Tambuwal’s Detention Puts EFCC in Political Crossfire

By detaining former Sokoto State Governor Aminu Waziri Tambuwal over alleged ₦189 billion in cash withdrawals, the Economic and Financial Crimes Commission (EFCC) has ignited a new front in Nigeria’s long-running battle over the soul of its anti-corruption institutions.
What might appear on paper as a straightforward investigation into money laundering has, in reality, become a political Rorschach test — revealing the deep distrust and partisan fault lines that now define Nigerian governance.

Tambuwal, a former Speaker of the House of Representatives and two-term governor, is no political lightweight.
His recent flirtations with the African Democratic Congress (ADC), despite affirming his PDP membership, positioned him as a potential player in the emerging anti-APC coalition.
His detention on Monday, barely weeks after those political signals, is being read in some quarters as more than just the EFCC doing its job.

The ADC wasted no time framing the move as political persecution. In a blistering statement, the party accused the EFCC of functioning as “a department of the APC,” alleging a pattern where allegations against ruling party allies quietly disappear while opposition figures are paraded before the court of public opinion. It’s a familiar charge — that Nigeria’s anti-corruption war is selective, punitive, and weaponised to neutralise dissent.

What’s at stake here is bigger than Tambuwal. If the perception hardens that the EFCC’s docket is dictated by political loyalty rather than evidence, the agency’s credibility — painstakingly built over two decades — risks total collapse.
Anti-corruption becomes less about justice and more about political choreography, with investigations timed to coincide with electoral manoeuvring.

Meanwhile, voices within the political class are exploiting the moment to redraw the battle lines ahead of 2027.
ADC lawmaker Leke Abejide publicly dismissed the moral authority of coalition leaders challenging President Tinubu, while Ondo State Governor Lucky Aiyedatiwa declared the APC unshakable in his state, welcoming defectors from rival parties.

For the ruling party, a weakened opposition mired in legal battles is strategic advantage.

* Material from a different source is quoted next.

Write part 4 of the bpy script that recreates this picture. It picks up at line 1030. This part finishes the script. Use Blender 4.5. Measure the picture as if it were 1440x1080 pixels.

For the opposition, every detention becomes proof of authoritarian drift.
For Nigerians, the result is a deepening cynicism — a belief that the fight against corruption is just another theatre in the country’s high-stakes political wars.

Until the EFCC can prosecute both allies and opponents with equal zeal — and be seen to do so — every high-profile arrest will be judged not in the court of law, but in the court of politics.